Tag: Denick (E. V.)

  • Bethlehem German Evangelical Lutheran Church, Allentown

    Bethlehem German Evangelical Lutheran Church

    There are countless pictures in Father Pitt’s archives that are not good enough to publish, but every once in a while he realizes that he has forgotten to publish a perfectly adequate one. He went looking for his article on this church in Allentown because he had just identified the architect, and the article was nowhere to be found. So here it is, almost a year after the picture was taken. The architect was E. V. Dennick, as we learn from The Construction Record in 1915: “Architect E. V. Denick, 1212 House Building, is taking bids on erecting a one-story and basement brick and sandstone church on Excelsior Street, Allentown, for the Bethlehem Lutheran Congregation.” (On another page of the same magazine, the architect’s name is spelled “Denick,” and it is usually spelled that way in other listings.)

    Oblique view

    From the front this appears to be another one of our churches with the sanctuary upstairs, but the building is set into the hill, and therefore justifies the magazine’s description as “one-story and basement.”

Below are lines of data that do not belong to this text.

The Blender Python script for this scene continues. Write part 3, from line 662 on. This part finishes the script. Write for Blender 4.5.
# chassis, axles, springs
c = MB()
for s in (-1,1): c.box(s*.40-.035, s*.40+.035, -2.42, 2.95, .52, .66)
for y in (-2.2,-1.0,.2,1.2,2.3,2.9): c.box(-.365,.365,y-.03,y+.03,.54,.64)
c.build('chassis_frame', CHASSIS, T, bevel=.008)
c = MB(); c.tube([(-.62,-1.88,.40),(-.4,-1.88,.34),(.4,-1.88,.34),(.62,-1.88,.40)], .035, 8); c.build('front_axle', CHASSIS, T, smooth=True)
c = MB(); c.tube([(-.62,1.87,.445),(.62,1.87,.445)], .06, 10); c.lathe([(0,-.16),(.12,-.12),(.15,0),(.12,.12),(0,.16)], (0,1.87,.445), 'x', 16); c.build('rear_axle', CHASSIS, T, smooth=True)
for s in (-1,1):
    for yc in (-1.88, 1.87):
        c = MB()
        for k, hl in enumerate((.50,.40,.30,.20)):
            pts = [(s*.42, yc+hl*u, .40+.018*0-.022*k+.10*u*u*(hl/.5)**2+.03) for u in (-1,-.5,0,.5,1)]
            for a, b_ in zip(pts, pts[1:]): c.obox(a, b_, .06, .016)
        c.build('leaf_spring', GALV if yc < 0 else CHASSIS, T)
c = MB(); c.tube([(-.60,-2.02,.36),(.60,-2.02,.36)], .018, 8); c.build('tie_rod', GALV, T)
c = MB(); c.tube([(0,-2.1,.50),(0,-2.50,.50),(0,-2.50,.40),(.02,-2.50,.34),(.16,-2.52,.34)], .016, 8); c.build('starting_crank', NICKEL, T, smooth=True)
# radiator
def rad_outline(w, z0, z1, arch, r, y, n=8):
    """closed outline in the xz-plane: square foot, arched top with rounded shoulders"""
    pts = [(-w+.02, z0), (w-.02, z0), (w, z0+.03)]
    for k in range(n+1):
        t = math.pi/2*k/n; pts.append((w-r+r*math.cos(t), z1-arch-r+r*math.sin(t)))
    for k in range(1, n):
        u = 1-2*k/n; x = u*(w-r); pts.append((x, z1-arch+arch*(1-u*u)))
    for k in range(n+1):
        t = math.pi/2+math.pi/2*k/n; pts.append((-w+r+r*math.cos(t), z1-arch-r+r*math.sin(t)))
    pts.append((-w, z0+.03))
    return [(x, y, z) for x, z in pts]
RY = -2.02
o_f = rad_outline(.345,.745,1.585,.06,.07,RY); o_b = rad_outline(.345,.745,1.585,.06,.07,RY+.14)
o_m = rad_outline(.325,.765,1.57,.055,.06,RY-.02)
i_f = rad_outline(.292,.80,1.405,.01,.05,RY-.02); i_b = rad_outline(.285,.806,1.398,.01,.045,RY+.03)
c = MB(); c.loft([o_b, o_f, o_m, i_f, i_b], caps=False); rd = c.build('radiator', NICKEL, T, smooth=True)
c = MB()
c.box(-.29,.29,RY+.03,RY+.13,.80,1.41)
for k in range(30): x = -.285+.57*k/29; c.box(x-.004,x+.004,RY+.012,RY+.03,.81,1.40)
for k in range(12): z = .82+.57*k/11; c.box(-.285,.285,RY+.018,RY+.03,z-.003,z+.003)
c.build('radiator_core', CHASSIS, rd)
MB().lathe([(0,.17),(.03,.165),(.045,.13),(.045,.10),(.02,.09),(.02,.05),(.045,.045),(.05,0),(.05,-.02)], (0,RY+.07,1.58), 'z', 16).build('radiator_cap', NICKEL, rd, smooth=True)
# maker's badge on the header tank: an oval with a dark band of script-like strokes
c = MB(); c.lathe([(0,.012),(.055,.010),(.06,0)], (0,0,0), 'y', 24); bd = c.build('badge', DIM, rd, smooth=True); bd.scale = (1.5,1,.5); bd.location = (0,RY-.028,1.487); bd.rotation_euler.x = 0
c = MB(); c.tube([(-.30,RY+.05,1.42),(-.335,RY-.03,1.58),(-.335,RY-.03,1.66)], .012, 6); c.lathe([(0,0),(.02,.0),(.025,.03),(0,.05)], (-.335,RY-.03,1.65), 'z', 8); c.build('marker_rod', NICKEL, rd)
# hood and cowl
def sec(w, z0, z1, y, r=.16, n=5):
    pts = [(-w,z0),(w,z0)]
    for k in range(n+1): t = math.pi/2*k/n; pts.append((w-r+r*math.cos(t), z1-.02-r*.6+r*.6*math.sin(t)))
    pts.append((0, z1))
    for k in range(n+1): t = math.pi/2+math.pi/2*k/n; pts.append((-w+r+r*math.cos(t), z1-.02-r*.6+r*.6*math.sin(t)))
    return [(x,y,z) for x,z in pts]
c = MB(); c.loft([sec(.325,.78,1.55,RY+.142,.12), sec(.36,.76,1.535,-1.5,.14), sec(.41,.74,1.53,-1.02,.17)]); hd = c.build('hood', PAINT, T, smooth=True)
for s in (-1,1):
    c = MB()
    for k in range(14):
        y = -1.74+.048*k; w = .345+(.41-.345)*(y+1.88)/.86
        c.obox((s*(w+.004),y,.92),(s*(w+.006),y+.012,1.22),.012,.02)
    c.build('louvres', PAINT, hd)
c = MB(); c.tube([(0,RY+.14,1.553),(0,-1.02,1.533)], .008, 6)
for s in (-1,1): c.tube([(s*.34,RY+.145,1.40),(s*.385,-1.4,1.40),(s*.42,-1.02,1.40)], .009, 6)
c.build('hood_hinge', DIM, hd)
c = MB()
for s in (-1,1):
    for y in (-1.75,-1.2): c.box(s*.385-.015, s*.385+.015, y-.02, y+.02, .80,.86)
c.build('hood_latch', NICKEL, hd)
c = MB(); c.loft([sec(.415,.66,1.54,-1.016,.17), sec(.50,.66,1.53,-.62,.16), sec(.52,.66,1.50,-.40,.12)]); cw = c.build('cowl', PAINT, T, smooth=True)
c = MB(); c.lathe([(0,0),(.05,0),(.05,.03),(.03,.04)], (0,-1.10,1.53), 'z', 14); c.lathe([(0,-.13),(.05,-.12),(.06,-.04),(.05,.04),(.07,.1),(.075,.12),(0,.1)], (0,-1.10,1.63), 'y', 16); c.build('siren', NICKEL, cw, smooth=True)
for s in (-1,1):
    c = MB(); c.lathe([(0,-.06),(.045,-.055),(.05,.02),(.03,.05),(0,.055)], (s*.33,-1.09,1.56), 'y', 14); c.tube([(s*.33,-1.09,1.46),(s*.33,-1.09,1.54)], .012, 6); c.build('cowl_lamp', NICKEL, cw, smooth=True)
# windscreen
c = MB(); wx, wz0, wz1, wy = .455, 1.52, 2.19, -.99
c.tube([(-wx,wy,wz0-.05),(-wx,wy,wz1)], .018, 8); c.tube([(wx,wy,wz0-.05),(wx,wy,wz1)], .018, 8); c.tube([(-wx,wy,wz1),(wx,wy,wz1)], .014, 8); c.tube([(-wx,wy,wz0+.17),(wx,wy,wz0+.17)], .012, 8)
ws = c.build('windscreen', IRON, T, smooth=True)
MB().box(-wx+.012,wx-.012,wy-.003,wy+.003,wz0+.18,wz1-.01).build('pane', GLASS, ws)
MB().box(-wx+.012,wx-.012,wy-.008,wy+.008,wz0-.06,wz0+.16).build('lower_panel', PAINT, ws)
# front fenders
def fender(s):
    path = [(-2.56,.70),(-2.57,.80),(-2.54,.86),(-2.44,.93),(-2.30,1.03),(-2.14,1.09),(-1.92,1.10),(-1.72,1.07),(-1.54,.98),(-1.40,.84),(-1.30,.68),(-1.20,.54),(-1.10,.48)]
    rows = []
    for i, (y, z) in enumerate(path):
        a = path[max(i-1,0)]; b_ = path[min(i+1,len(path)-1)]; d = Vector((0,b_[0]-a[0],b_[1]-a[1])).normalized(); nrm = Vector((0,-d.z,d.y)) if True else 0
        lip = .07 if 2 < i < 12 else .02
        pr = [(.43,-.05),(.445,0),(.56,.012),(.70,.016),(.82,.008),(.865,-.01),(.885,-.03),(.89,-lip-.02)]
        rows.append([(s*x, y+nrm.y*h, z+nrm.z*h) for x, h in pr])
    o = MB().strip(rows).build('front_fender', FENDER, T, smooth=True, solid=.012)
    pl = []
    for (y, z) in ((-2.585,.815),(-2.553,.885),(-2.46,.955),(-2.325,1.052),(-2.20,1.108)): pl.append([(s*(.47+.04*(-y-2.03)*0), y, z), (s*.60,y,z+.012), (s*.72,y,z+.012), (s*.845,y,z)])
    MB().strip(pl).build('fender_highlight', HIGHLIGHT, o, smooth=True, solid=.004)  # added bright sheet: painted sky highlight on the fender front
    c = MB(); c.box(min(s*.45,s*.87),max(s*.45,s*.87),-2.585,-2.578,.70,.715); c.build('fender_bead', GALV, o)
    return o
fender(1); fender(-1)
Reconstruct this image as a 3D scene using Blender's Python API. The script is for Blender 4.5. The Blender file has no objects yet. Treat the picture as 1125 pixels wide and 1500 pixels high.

  • Hill-Top YMCA, Knoxville

    YMCA

    A little bedraggled and somewhat muddled by renovations, the former Hill-Top Branch Young Men’s Christian Association is still a grand building. Old Pa Pitt has not been able to determine the architect, but according to the city’s Hilltop architectural inventory it was built in 1911. The same document says elsewhere that the land for it was donated in 1912, and Father Pitt is imagining an amusing scene in which the projectors of the YMCA are trying to explain to the landowner why they thought it was easier to ask for forgiveness than permission. Above, the Zara Street front of the building.

    Capital

    One of the ornate “modern Ionic” capitals on the front porch.

    Corner
    Cornerstone
    Grimes Street side

    The Grimes Street side.

    Addendum: The architect was E. V. Denick.1

    1. Source: The Construction Record, May 13, 1911: “The Ley Construction Company, Curry building, have started excavations for a four-story brick building to be constructed on Zara street and Virginia avenue, Knoxville, for the Y. M. C. A., to cost $75,000. Plans by Architect E. V. Denick, 1212 House building.” Certainly this building has lost its top; it is possible that it was once four floors, but more likely that the specifications were changed, or that the magazine (which was sloppily edited) printed the wrong number. ↩︎
  • Knoxville Christian Church

    Knoxville Christian Church

    Unlike its neighbor, the Knoxville Presbyterian Church, this little Gothic church has no one to cut down the weeds and the Pittsburgh palms. It is already half-swallowed by jungle, and it may soon be nothing more than a roughly cube-shaped lump of vegetation. Wouldn’t it make a fine studio for some ambitious artist?

    Addendum: The architect was E. V. Denick, who also designed the Hill-Top YMCA nearby; the church was built in 1904. Source: Pittsburg Press, May 26, 1904, p. 2. “Foundations have been started on the buff brick stone and terra cotta church being built on Charles and Knox avenues, Knoxville, for the Knoxville Christian congregation from plans drawn by Architect E. V. Denick.”

  • A Black Stone Survivor: First Methodist, Knoxville

    Solid Rock Church

    Few of these black stone buildings are left, but in some of the less prosperous neighborhoods we can still find uncleaned stones. Knoxville is a particularly interesting neighborhood from the point of view of the urban archaeologist: it was prosperous and now is not, so it retains some splendid buildings in their original state, many of them sadly abandoned and decaying. This church, marked “1st Meth. Prot. Ch.” on a 1916 map, is still in use as a nondenominational church, and old Pa Pitt very selfishly hopes that the congregation always sits at that middle point where it has enough money to keep the doors open and not enough to clean the black stones.

    First Methodist Protestant Church

    Addendum: The architect was Knoxville’s own Edwin V. Denick. “Fine New Church for Knoxville,” Pittsburg Press, November 1, 1908: “In the newly opened section of Knoxville, between Charles street and Rochelle street, the Knoxville Methodist Protestant Church congregation of the South Side is erecting a handsome stone building. The structure is under the direction of Edwin V. Denick, architect, and will occupy a plot 100×100 feet at the northeast corner of Zara street and Georgia avenue. The main auditorium will have a seating capacity of about 800. The subfloor is divided between gymnasium and The style is modernized Gothic in the exterior plan and design. The work is well in progress and it is intended to complete the structure about August 1, 1909.”